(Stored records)

..........

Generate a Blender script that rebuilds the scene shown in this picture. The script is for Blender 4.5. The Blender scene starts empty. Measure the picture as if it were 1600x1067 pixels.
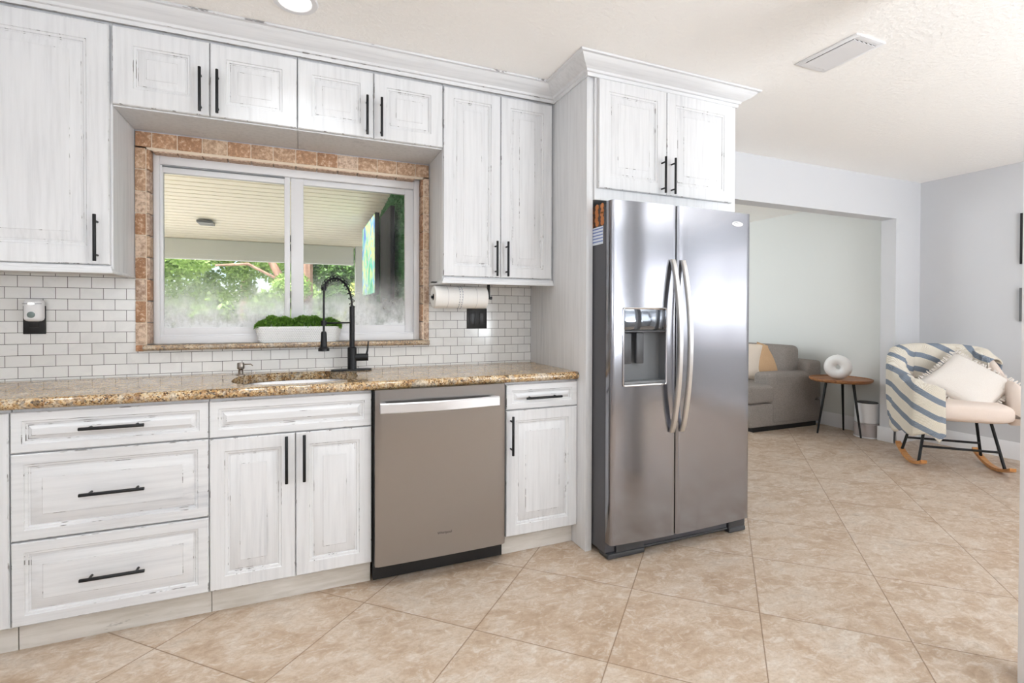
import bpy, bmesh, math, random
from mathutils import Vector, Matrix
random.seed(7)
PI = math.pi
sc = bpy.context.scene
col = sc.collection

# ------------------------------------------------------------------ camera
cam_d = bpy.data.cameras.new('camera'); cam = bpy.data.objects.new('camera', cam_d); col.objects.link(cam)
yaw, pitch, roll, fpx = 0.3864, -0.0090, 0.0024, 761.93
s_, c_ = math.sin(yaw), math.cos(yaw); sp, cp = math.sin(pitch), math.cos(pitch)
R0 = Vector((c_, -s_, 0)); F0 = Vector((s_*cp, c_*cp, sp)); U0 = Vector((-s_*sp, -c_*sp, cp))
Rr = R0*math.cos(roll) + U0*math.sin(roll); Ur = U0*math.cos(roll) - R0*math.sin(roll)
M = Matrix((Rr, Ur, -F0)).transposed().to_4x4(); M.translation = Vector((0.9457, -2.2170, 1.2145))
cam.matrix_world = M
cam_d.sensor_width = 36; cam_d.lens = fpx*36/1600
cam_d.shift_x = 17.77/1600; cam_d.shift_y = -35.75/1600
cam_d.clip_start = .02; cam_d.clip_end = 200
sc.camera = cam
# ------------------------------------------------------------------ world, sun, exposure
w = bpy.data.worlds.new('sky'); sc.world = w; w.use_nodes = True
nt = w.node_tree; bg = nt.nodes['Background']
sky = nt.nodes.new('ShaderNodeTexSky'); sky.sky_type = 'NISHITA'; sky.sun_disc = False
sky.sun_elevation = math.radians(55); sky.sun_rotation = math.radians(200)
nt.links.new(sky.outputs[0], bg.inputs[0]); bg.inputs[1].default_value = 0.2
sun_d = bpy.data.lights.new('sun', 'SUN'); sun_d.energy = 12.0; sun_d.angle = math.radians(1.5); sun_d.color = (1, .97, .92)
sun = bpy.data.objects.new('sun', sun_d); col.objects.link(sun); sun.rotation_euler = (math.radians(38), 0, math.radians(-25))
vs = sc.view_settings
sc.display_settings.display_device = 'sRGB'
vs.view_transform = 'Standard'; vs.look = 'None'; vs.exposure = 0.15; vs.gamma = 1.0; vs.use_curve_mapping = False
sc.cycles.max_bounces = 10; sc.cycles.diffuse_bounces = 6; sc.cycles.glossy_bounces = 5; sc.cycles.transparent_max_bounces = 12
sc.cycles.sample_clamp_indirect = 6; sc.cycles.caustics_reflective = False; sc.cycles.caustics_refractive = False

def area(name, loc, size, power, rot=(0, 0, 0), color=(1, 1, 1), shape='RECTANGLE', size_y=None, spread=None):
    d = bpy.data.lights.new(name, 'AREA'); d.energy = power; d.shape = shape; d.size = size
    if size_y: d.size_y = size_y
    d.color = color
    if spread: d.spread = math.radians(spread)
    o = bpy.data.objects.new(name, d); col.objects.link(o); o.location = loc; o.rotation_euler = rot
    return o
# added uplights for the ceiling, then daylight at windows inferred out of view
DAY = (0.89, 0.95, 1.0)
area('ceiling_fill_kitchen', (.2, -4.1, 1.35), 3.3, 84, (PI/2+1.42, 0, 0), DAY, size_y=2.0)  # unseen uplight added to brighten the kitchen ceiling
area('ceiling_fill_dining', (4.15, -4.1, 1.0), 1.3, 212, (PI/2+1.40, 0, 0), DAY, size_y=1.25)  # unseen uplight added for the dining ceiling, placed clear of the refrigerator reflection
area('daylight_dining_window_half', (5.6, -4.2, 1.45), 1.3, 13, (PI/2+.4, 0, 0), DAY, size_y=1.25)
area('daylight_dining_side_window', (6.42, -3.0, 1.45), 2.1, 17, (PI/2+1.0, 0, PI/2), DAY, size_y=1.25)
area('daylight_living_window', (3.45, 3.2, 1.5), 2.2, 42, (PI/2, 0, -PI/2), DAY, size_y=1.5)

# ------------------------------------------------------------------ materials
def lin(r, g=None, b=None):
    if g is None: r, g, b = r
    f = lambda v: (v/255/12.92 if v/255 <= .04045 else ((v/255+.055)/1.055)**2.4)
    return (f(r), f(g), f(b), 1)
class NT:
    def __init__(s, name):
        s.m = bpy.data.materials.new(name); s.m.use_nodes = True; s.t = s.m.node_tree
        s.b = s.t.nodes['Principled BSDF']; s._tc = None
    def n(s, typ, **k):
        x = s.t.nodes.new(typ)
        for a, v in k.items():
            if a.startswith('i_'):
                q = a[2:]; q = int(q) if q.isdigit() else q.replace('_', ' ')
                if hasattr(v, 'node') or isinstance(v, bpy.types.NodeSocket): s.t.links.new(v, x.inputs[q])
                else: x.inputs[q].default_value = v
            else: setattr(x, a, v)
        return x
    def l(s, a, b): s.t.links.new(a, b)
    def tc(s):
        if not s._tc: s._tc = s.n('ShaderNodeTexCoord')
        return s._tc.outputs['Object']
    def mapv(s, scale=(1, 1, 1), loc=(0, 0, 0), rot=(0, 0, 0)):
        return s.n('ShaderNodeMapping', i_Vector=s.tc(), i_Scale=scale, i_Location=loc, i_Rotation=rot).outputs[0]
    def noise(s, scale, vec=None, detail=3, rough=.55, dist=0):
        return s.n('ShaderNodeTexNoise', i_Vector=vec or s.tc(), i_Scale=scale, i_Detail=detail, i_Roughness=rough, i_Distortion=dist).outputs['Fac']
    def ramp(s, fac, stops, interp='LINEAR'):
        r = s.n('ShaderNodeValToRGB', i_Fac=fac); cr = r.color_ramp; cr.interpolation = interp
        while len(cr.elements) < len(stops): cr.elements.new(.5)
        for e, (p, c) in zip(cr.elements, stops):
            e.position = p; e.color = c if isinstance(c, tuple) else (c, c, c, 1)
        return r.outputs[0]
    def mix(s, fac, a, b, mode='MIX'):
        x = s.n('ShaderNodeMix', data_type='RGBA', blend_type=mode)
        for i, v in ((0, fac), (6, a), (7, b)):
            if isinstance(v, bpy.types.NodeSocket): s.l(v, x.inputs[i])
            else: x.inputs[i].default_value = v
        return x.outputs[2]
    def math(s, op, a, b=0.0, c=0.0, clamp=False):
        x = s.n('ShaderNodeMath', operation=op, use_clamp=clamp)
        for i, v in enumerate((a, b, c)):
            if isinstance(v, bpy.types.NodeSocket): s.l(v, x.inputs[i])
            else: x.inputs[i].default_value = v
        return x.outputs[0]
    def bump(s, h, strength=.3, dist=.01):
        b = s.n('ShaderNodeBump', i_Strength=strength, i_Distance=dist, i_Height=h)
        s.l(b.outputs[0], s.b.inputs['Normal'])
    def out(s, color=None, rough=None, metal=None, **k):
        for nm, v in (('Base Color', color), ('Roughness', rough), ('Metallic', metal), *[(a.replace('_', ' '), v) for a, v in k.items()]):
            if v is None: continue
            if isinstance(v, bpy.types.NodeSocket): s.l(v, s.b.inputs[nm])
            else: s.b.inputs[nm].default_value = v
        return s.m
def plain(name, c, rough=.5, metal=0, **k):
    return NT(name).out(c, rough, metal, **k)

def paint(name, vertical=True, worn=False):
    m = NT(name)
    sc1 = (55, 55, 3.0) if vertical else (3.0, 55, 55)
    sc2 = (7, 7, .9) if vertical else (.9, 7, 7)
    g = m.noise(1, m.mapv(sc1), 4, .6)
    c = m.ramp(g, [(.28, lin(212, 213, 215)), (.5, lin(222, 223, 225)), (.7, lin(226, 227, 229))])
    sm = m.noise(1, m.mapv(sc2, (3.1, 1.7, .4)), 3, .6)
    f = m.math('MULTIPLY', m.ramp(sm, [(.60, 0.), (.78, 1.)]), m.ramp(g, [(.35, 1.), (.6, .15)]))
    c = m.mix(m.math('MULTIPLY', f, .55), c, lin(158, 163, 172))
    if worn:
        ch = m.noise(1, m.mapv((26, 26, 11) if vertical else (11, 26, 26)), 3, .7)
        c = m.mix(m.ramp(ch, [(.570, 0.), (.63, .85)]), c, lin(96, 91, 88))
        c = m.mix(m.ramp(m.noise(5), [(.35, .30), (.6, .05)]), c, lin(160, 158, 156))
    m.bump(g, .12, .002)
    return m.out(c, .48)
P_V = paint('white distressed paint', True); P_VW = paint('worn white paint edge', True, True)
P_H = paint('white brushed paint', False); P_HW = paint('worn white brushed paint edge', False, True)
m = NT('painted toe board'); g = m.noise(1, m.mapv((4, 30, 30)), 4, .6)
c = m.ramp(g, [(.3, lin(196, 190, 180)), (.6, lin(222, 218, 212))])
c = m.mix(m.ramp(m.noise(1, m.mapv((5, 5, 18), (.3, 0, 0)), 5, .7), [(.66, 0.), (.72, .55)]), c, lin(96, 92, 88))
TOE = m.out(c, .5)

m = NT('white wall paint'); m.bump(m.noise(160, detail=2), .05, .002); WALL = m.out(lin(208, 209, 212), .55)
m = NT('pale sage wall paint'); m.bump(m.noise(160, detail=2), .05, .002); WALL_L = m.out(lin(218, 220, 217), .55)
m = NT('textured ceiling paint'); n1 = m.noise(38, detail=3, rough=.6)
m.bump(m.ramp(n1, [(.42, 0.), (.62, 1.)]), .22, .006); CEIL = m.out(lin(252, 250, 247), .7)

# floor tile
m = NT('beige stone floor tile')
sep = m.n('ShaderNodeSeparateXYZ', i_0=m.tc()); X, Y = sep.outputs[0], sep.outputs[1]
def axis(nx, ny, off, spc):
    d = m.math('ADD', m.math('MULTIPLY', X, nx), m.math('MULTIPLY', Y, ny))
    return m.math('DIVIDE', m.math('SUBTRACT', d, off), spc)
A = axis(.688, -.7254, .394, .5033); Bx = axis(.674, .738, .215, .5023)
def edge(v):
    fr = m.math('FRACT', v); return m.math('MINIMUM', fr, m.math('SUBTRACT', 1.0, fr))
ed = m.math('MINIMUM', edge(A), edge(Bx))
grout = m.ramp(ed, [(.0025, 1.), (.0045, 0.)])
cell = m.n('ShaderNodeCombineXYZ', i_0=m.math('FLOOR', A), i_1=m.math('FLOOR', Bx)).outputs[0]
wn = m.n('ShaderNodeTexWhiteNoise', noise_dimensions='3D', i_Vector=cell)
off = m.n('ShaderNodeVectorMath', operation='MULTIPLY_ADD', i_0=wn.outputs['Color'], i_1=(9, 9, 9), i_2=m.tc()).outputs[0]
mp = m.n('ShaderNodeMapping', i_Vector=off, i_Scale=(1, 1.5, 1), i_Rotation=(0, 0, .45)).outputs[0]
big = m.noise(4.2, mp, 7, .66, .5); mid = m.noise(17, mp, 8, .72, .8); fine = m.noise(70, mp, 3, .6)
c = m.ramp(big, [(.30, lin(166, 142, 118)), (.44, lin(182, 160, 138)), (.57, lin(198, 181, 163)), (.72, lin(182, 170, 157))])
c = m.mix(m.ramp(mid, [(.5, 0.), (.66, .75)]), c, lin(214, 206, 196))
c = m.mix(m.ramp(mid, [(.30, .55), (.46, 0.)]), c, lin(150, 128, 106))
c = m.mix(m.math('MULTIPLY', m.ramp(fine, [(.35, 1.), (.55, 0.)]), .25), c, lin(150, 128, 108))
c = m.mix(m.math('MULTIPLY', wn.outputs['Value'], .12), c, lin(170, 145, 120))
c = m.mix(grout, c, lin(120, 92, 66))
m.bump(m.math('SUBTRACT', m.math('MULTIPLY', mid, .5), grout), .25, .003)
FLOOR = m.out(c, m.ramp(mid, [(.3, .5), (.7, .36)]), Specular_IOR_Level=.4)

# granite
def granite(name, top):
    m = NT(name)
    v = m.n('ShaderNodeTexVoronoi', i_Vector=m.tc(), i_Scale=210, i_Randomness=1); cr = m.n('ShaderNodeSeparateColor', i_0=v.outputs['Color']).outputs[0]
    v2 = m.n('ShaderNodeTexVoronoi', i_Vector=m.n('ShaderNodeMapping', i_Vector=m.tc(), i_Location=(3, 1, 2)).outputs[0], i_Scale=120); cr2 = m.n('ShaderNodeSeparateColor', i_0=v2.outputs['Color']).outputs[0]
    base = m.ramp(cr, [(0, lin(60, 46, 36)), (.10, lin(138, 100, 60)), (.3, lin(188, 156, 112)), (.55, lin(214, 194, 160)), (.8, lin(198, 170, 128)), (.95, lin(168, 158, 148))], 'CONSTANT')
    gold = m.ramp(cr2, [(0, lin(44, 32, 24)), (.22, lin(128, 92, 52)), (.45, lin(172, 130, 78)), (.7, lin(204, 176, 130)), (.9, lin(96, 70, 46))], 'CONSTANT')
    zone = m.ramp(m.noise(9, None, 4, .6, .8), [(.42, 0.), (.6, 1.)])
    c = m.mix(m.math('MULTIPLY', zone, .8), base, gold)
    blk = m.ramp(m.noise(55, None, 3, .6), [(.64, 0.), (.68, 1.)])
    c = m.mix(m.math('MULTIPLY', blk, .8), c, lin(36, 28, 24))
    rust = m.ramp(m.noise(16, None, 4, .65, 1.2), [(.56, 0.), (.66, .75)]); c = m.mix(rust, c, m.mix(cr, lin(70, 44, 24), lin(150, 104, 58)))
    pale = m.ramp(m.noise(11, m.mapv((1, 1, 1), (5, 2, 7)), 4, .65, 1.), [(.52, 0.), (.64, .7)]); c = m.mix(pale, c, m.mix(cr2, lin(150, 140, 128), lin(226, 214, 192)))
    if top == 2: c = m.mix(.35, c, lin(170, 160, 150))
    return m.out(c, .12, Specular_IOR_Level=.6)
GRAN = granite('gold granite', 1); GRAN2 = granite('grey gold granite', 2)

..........

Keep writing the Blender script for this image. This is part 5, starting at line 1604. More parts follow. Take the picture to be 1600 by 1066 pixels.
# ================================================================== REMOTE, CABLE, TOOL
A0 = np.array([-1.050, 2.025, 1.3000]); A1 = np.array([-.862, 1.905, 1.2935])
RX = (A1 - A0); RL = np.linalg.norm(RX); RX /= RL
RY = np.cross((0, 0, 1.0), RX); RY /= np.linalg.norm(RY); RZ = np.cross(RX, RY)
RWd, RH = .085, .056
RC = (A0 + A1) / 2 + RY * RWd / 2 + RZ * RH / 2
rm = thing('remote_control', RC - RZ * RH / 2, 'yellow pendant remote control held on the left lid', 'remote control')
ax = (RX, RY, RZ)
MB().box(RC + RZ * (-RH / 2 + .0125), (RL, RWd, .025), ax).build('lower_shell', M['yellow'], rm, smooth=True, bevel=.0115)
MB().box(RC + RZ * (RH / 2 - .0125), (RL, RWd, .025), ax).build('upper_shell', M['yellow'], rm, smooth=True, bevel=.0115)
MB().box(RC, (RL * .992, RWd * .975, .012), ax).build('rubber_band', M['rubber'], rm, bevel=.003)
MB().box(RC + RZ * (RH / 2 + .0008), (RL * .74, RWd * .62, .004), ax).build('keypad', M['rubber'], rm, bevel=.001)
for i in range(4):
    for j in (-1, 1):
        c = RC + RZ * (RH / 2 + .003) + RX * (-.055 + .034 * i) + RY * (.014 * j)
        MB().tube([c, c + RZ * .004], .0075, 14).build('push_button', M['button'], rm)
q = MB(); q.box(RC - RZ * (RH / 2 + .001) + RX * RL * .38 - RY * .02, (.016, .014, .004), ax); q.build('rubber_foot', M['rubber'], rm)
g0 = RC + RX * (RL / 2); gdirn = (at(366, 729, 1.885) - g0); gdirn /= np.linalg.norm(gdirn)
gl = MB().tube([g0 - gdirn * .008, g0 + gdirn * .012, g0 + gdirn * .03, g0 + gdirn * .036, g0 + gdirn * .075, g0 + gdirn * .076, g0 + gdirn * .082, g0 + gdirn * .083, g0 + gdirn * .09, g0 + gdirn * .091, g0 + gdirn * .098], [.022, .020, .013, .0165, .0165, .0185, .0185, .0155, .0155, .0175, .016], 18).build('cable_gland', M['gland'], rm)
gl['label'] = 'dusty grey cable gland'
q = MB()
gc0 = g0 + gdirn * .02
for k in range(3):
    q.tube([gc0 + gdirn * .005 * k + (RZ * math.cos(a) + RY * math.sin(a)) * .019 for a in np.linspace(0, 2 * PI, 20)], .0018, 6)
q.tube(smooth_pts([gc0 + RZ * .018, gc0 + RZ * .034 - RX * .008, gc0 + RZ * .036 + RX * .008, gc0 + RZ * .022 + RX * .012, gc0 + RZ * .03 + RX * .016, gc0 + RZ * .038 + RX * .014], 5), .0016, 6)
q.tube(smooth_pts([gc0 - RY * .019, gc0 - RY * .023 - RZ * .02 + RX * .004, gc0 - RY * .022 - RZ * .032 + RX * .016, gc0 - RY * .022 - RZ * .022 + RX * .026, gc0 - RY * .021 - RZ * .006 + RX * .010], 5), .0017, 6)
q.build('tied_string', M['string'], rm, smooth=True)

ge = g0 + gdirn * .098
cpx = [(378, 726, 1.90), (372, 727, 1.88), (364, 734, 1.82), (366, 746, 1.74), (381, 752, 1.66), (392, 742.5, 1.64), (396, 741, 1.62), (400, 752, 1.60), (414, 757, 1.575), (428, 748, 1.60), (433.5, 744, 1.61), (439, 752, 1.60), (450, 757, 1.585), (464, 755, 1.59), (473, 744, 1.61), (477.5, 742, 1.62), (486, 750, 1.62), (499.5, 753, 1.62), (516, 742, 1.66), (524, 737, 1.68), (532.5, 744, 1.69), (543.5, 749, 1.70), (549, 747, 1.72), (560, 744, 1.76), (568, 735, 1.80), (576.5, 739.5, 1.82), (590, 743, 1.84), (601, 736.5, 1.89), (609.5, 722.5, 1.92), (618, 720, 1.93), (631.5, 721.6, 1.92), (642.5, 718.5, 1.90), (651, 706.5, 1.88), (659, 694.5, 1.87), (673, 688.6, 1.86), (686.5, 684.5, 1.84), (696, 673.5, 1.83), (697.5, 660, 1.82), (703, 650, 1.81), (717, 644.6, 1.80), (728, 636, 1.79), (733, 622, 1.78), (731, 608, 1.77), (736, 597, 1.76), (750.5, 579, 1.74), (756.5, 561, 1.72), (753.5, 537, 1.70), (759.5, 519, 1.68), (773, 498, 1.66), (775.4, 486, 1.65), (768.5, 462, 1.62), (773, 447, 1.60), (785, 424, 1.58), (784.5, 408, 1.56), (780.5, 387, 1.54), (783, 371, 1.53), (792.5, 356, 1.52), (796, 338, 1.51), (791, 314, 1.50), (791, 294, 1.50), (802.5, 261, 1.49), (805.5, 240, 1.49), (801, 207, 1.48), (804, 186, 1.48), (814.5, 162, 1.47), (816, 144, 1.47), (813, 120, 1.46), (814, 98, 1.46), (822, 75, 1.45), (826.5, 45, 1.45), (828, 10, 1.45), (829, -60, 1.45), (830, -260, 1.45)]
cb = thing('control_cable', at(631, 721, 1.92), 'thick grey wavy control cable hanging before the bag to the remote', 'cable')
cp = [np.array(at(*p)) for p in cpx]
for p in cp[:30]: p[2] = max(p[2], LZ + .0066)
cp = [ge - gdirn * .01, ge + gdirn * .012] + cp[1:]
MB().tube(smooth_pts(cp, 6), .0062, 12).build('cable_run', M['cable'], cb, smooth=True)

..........

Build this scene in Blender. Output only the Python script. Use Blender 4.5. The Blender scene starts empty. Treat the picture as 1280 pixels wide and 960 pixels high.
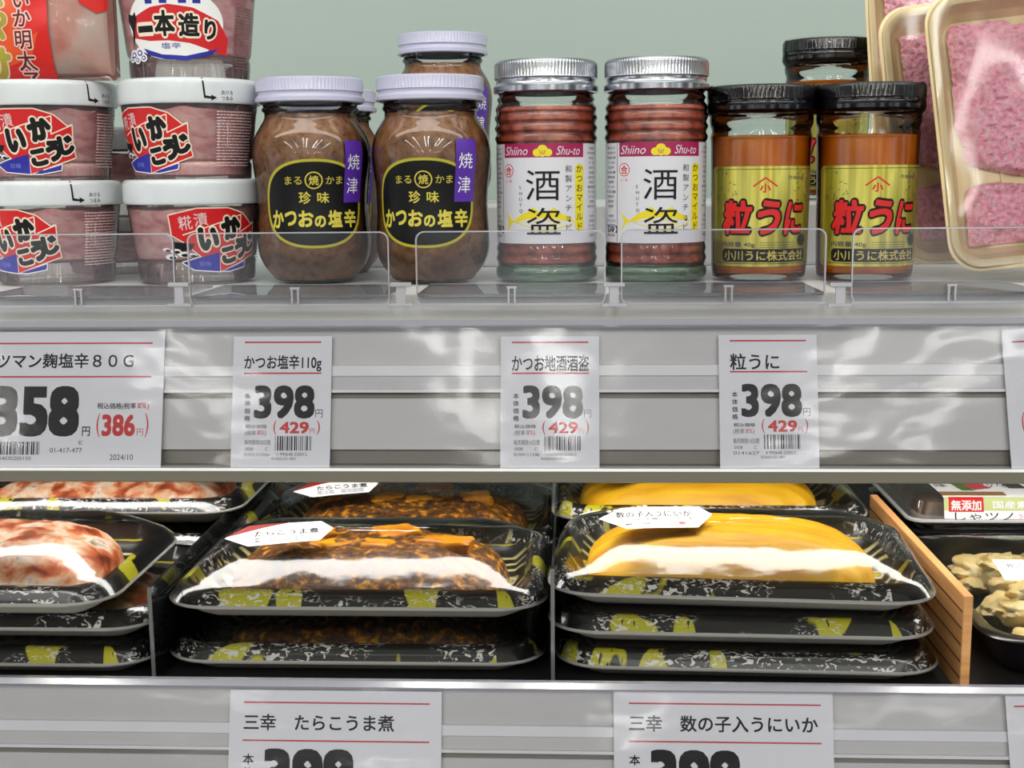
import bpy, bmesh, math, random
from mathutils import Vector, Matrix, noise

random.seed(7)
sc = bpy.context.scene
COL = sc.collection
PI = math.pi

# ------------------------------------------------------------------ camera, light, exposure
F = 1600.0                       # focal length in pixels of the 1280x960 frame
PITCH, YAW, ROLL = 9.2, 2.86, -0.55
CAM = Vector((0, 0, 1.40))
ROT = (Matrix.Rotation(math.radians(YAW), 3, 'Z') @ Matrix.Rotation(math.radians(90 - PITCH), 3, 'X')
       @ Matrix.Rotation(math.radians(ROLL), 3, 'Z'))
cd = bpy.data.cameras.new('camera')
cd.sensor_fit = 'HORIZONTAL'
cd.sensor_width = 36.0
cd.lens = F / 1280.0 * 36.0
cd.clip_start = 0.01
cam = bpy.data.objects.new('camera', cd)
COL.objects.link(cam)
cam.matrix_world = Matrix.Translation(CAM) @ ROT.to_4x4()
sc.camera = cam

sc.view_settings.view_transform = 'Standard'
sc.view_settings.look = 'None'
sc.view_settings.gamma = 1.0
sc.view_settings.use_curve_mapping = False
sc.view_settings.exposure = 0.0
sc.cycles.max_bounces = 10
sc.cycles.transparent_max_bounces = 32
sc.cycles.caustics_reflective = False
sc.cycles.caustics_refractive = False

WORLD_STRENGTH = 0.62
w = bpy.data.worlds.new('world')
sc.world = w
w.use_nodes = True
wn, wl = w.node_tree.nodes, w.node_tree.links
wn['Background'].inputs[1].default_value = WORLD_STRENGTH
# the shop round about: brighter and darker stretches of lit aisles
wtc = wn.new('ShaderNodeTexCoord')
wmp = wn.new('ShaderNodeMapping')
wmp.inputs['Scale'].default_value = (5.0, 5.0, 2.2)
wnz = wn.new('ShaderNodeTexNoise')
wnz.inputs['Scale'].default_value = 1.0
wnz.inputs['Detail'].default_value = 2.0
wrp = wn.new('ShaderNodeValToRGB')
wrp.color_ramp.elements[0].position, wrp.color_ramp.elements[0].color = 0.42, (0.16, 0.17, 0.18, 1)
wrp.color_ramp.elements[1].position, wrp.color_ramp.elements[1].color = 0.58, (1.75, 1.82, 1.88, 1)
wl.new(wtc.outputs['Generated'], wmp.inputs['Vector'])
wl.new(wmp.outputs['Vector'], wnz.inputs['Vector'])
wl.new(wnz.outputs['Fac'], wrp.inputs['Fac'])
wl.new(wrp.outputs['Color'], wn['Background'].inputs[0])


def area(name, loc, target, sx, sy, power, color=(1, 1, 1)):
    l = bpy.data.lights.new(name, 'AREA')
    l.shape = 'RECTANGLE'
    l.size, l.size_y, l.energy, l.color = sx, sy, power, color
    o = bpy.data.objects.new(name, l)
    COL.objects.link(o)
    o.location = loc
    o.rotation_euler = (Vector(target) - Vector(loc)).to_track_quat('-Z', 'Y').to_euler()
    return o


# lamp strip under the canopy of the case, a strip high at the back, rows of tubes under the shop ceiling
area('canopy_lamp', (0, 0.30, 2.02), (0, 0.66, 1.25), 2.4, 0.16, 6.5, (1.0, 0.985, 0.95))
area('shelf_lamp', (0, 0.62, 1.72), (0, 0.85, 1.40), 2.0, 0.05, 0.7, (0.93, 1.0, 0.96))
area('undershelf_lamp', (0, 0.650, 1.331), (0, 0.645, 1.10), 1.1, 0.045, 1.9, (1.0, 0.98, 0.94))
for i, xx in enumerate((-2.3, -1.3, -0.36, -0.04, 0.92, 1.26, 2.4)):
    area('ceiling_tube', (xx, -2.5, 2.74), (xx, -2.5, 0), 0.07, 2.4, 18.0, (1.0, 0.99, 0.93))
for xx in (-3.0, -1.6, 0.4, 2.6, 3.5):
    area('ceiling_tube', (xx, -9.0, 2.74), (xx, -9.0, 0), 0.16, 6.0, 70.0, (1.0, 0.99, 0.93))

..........

◆ Task prompt ◆
Nothing beyond the lines starting at the line containing "P_V = paint('white" and ending at the line containing "m.bump(m.ramp(n1, [(.42, 0.), (.62, 1.)]), .22, .006);" is to be reproduced; reproduce those lines exactly, both ends included.

◆ Solution to this task ◆
P_V = paint('white distressed paint', True); P_VW = paint('worn white paint edge', True, True)
P_H = paint('white brushed paint', False); P_HW = paint('worn white brushed paint edge', False, True)
m = NT('painted toe board'); g = m.noise(1, m.mapv((4, 30, 30)), 4, .6)
c = m.ramp(g, [(.3, lin(196, 190, 180)), (.6, lin(222, 218, 212))])
c = m.mix(m.ramp(m.noise(1, m.mapv((5, 5, 18), (.3, 0, 0)), 5, .7), [(.66, 0.), (.72, .55)]), c, lin(96, 92, 88))
TOE = m.out(c, .5)

m = NT('white wall paint'); m.bump(m.noise(160, detail=2), .05, .002); WALL = m.out(lin(208, 209, 212), .55)
m = NT('pale sage wall paint'); m.bump(m.noise(160, detail=2), .05, .002); WALL_L = m.out(lin(218, 220, 217), .55)
m = NT('textured ceiling paint'); n1 = m.noise(38, detail=3, rough=.6)
m.bump(m.ramp(n1, [(.42, 0.), (.62, 1.)]), .22, .006); CEIL = m.out(lin(252, 250, 247), .7)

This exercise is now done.